Circulation in the Southern Ocean is unique. The strong wind stress forcing and buoyancy fluxes, in concert with the lack of continental boundaries, conspire to drive the Antarctic Circumpolar Current replete with an intense eddy field. The effect of Southern Ocean eddies on the ocean circulation is significant – they modulate the momentum balance of the zonal flow, and the meridional transport of tracers and mass. The strength of the eddy field is controlled by a combination of forcing (primarily thought to be wind stress) and intrinsic, chaotic, variability associated with the turbulent flow field itself. Here, we present results from an eddy-permitting ensemble of ocean model simulations to investigate the relative contribution of forced and intrinsic processes in governing the variability of Southern Ocean eddy kinetic energy. We find that variations of the eddy field are mostly random, even on longer (interannual) timescales. Where correlations between the wind stress forcing and the eddy field exist, these interactions are dominated by two distinct timescales – a fast baroclinic instability response; and a multi-year process owing to feedback between bathymetry and the mean flow. These results suggest that understanding Southern Ocean eddy dynamics and its larger-scale impacts requires an ensemble approach to eliminate intrinsic variability, and therefore may not yield robust conclusions from observations alone.

Plain Language Summary

The Southern Ocean is the most turbulent part of the world’s oceans. This turbulence, often referred to as eddies, is critical to the evolution of the Southern Ocean under climate change. But it’s hard to get information about these eddies, because they occur on small scales in a large ocean basin that is poorly observed. In addition, the observational record is quite short, which makes it more difficult to use these observations to study what controls variations of these eddies. For this reason, we take an eddy-permitting ocean model, and run it 50 times with the same forcing (but a slightly different initial state).
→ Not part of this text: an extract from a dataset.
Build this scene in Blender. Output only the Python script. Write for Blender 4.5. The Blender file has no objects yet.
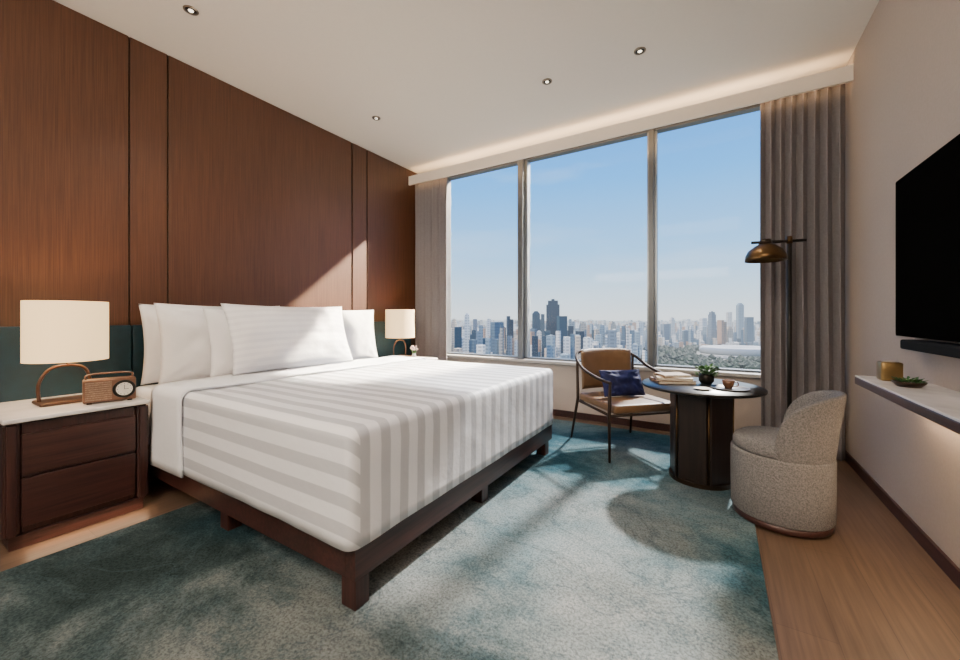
import bpy, bmesh, math, random
from mathutils import Vector, Matrix, noise
random.seed(7)
C = bpy.context.scene.collection
XL, XR, H = -3.78, 0.92, 3.32
YB, YW = -2.2, 4.5

# ------------------------------------------------------------ materials
def new_mat(name):
    m = bpy.data.materials.new(name); m.use_nodes = True
    nt = m.node_tree
    b = nt.nodes["Principled BSDF"]
    return m, nt, b
def N(nt, t, **kw):
    n = nt.nodes.new(t)
    for k, v in kw.items():
        if k in n.inputs: n.inputs[k].default_value = v
        else: setattr(n, k, v)
    return n
def L(nt, a, b): nt.links.new(a, b)
def plain(name, col, rough=0.5, metal=0.0, noise_amt=0.06, nscale=40, bump=0.0, emit=None, es=0, coat=0.0, sheen=0.0, bscale=None, spec=None):
    m, nt, b = new_mat(name)
    tc = N(nt, "ShaderNodeTexCoord")
    nz = N(nt, "ShaderNodeTexNoise"); nz.inputs["Scale"].default_value = nscale; nz.inputs["Detail"].default_value = 4
    L(nt, tc.outputs["Object"], nz.inputs["Vector"])
    rp = N(nt, "ShaderNodeValToRGB")
    rp.color_ramp.elements[0].position = .3; rp.color_ramp.elements[1].position = .7
    rp.color_ramp.elements[0].color = (*[max(0, c*(1-noise_amt)) for c in col], 1)
    rp.color_ramp.elements[1].color = (*[min(1, c*(1+noise_amt)) for c in col], 1)
    L(nt, nz.outputs["Fac"], rp.inputs["Fac"]); L(nt, rp.outputs["Color"], b.inputs["Base Color"])
    b.inputs["Roughness"].default_value = rough; b.inputs["Metallic"].default_value = metal
    if spec is not None: b.inputs["Specular IOR Level"].default_value = spec
    if coat: b.inputs["Coat Weight"].default_value = coat; b.inputs["Coat Roughness"].default_value = .15
    if sheen: b.inputs["Sheen Weight"].default_value = sheen
    if bump:
        n2 = N(nt, "ShaderNodeTexNoise"); n2.inputs["Scale"].default_value = bscale or nscale; n2.inputs["Detail"].default_value = 3
        L(nt, tc.outputs["Object"], n2.inputs["Vector"])
        bp = N(nt, "ShaderNodeBump"); bp.inputs["Strength"].default_value = bump; bp.inputs["Distance"].default_value = .01
        L(nt, n2.outputs["Fac"], bp.inputs["Height"]); L(nt, bp.outputs["Normal"], b.inputs["Normal"])
    if emit:
        b.inputs["Emission Color"].default_value = (*emit, 1); b.inputs["Emission Strength"].default_value = es
    return m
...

The chaotic nature of the turbulent ocean means that these model runs exhibit different evolutions. Then we use these simulations to study which eddy processes occur as a consequence of the chaotic nature of turbulence and which are forced by the external factors that are common to all model runs (such as wind stress). We conclude that monthly-to-interannual fluctuations of the Southern Ocean eddy field are dominated by chaotic processes; but that the forced variability responds to wind on particular timescales that are controlled by the mechanisms that generate ocean turbulence.